Problem to work on: Reproduce the entries shown below only from the line with "Write a Blender" down to the line with "SC.camera = cam", keeping both end lines and copying each one exactly.

Dataset entries
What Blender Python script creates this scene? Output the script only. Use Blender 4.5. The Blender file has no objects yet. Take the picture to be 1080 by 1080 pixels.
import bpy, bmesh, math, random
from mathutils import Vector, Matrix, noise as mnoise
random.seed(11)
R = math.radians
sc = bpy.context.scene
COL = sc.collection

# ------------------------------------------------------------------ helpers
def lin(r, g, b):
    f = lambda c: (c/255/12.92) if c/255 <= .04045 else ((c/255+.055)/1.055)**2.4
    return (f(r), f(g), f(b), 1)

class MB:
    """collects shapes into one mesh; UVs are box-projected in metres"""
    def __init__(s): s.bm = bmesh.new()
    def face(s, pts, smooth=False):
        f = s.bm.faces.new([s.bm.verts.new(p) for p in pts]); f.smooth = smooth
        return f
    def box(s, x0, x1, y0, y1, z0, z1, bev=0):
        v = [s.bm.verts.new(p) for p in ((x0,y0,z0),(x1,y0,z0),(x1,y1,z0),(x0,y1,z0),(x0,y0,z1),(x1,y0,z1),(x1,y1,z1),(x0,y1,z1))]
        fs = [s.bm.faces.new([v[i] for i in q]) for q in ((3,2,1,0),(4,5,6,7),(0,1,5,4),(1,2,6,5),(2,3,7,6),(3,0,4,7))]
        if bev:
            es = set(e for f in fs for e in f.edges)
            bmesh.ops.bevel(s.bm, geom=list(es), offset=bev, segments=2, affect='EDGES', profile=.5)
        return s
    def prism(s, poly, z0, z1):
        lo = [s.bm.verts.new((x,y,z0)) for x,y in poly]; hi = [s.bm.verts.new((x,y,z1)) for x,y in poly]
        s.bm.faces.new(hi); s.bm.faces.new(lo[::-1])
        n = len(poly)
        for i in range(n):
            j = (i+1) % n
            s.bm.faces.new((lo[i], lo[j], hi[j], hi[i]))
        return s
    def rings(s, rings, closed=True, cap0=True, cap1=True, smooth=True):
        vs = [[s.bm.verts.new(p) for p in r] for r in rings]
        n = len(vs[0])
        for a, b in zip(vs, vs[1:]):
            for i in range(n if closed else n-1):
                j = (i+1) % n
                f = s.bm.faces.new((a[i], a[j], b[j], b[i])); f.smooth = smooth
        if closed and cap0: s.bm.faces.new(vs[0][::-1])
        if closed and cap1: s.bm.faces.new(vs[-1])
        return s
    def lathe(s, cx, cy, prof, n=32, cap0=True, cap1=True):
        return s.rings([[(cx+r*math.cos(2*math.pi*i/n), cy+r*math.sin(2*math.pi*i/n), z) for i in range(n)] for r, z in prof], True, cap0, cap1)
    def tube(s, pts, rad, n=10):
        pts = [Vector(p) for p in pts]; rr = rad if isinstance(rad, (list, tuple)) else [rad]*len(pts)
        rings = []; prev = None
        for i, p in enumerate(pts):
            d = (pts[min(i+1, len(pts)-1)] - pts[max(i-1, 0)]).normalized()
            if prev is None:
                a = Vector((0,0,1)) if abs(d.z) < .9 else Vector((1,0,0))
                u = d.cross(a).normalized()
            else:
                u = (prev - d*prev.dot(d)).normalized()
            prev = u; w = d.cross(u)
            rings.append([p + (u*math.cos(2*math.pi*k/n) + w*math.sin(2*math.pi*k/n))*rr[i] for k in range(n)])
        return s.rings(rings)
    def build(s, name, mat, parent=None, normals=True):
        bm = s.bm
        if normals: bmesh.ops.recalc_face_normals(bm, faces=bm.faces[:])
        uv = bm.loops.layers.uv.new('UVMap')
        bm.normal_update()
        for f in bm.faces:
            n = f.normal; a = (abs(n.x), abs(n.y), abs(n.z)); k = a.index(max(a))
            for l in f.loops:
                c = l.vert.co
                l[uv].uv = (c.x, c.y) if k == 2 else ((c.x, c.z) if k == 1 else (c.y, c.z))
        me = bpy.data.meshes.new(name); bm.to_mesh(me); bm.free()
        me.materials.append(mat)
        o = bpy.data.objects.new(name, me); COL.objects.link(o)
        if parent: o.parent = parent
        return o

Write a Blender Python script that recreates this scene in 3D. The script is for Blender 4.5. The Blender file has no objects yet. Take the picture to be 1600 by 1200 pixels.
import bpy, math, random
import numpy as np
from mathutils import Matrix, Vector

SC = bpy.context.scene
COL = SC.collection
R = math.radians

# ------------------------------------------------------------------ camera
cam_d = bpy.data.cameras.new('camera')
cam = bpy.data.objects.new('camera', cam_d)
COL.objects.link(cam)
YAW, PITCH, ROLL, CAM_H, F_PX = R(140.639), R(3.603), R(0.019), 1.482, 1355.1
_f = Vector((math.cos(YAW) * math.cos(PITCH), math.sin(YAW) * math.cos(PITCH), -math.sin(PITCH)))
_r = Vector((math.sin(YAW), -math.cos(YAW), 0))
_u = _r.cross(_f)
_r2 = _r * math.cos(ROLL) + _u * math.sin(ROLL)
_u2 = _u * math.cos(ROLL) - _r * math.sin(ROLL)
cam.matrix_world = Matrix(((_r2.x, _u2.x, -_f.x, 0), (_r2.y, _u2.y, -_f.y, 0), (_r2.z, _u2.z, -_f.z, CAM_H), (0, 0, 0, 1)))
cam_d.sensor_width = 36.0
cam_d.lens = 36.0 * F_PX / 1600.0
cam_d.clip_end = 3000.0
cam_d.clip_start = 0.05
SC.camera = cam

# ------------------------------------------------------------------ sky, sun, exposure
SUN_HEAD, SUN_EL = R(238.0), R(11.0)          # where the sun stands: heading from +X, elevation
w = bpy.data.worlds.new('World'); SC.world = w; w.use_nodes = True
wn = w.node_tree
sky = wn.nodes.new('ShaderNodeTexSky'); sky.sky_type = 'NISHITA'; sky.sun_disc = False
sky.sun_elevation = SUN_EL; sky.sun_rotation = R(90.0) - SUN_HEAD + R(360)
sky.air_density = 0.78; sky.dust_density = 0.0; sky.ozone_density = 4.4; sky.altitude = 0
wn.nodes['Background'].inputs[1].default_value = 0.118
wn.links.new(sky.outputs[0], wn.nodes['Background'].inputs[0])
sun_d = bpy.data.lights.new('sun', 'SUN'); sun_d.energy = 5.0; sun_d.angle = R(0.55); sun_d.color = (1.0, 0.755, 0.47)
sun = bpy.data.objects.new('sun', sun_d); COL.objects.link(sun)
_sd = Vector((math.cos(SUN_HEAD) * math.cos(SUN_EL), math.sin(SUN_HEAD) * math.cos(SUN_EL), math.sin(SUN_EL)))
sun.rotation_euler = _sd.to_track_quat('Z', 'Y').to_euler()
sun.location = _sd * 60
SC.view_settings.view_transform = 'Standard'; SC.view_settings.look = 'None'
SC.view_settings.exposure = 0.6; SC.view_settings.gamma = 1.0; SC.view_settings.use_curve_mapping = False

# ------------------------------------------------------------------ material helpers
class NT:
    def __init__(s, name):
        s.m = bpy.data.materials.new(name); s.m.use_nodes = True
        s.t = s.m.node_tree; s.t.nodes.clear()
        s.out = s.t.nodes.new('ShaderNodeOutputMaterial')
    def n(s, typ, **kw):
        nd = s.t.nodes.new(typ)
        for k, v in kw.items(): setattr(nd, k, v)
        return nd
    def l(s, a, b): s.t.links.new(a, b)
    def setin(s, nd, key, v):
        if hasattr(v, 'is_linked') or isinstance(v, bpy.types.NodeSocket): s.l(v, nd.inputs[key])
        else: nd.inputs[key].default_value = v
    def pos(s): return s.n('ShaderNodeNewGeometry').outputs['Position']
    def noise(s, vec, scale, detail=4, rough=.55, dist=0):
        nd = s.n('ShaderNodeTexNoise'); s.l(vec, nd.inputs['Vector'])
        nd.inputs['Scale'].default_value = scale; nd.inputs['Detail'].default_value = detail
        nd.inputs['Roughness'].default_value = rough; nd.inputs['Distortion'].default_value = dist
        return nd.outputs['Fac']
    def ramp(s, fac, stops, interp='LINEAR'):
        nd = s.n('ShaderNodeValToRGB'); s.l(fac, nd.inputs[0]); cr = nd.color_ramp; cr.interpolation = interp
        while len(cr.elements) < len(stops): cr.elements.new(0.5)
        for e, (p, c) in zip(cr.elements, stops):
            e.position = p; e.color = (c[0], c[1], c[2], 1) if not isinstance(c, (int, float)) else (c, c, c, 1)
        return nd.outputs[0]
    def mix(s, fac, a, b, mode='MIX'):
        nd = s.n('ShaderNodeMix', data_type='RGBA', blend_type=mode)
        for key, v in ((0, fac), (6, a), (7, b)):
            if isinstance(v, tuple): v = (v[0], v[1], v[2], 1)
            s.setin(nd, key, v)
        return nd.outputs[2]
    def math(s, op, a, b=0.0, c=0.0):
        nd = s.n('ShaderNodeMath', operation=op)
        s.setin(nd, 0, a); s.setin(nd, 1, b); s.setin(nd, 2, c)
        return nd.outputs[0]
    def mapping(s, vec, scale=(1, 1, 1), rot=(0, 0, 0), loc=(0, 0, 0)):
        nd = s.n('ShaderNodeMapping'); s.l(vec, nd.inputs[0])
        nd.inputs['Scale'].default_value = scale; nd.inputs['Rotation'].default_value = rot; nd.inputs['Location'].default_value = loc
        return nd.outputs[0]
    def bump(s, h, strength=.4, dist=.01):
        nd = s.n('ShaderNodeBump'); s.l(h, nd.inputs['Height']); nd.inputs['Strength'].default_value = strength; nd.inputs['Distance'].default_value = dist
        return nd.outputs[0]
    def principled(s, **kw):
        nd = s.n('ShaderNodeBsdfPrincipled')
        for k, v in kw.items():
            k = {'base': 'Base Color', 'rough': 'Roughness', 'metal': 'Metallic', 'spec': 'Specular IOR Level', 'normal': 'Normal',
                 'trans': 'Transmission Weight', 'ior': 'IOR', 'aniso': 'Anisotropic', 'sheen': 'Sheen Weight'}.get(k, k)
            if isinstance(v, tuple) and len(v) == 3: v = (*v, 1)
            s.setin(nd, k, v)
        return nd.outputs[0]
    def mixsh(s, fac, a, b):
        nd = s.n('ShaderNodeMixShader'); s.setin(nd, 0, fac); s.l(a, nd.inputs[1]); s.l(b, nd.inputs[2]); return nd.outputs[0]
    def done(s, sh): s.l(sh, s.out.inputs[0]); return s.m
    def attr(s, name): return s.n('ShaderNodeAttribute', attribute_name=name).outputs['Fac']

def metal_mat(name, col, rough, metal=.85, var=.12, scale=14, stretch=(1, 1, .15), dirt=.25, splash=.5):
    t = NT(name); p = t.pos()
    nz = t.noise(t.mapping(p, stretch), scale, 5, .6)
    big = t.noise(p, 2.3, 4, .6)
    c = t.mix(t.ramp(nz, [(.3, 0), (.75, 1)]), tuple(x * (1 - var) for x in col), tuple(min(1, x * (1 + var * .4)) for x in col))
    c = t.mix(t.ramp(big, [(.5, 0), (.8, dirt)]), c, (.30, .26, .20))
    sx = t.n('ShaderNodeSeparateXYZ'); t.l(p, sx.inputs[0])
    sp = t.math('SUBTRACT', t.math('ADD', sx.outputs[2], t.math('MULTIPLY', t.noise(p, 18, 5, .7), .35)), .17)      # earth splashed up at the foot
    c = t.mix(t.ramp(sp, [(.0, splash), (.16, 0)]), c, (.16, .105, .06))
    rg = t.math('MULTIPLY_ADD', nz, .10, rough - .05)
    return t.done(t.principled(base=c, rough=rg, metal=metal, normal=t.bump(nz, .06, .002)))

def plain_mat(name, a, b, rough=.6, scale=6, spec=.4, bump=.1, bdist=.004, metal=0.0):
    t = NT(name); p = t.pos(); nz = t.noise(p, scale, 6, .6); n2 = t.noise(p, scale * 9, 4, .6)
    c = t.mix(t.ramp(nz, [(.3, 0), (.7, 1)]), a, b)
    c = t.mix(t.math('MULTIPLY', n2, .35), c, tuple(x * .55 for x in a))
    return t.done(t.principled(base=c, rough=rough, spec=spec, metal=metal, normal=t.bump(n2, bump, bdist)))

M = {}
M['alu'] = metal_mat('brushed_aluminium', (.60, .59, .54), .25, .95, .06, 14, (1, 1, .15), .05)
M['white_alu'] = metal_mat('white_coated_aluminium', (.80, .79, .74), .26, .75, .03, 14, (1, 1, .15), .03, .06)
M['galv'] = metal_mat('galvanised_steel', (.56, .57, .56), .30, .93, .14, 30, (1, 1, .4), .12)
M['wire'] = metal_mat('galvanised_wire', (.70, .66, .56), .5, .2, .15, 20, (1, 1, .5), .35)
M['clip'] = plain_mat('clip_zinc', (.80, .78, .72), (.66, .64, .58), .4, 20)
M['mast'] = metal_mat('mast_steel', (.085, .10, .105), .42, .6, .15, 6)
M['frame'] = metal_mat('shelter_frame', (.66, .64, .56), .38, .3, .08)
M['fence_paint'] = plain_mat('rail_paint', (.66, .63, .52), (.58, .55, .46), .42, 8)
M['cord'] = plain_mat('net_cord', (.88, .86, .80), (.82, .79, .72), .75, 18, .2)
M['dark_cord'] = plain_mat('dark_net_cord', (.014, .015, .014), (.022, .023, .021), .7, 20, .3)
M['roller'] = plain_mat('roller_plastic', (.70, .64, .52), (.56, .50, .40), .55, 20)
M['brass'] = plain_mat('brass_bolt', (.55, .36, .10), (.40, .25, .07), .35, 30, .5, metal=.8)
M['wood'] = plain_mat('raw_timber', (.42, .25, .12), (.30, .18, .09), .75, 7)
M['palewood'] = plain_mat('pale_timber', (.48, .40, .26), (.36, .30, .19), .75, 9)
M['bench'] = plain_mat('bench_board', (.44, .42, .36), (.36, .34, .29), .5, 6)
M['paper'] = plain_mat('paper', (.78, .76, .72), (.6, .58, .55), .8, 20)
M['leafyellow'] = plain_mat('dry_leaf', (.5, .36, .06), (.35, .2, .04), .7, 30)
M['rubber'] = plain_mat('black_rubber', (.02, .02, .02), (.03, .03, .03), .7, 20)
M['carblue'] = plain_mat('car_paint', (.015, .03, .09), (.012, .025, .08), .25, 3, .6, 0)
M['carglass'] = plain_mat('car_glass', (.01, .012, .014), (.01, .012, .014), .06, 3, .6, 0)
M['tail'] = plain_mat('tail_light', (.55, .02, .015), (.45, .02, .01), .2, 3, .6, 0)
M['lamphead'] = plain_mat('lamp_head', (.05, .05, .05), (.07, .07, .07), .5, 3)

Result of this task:
Write a Blender Python script that recreates this scene in 3D. The script is for Blender 4.5. The Blender file has no objects yet. Take the picture to be 1600 by 1200 pixels.
import bpy, math, random
import numpy as np
from mathutils import Matrix, Vector

SC = bpy.context.scene
COL = SC.collection
R = math.radians

# ------------------------------------------------------------------ camera
cam_d = bpy.data.cameras.new('camera')
cam = bpy.data.objects.new('camera', cam_d)
COL.objects.link(cam)
YAW, PITCH, ROLL, CAM_H, F_PX = R(140.639), R(3.603), R(0.019), 1.482, 1355.1
_f = Vector((math.cos(YAW) * math.cos(PITCH), math.sin(YAW) * math.cos(PITCH), -math.sin(PITCH)))
_r = Vector((math.sin(YAW), -math.cos(YAW), 0))
_u = _r.cross(_f)
_r2 = _r * math.cos(ROLL) + _u * math.sin(ROLL)
_u2 = _u * math.cos(ROLL) - _r * math.sin(ROLL)
cam.matrix_world = Matrix(((_r2.x, _u2.x, -_f.x, 0), (_r2.y, _u2.y, -_f.y, 0), (_r2.z, _u2.z, -_f.z, CAM_H), (0, 0, 0, 1)))
cam_d.sensor_width = 36.0
cam_d.lens = 36.0 * F_PX / 1600.0
cam_d.clip_end = 3000.0
cam_d.clip_start = 0.05
SC.camera = cam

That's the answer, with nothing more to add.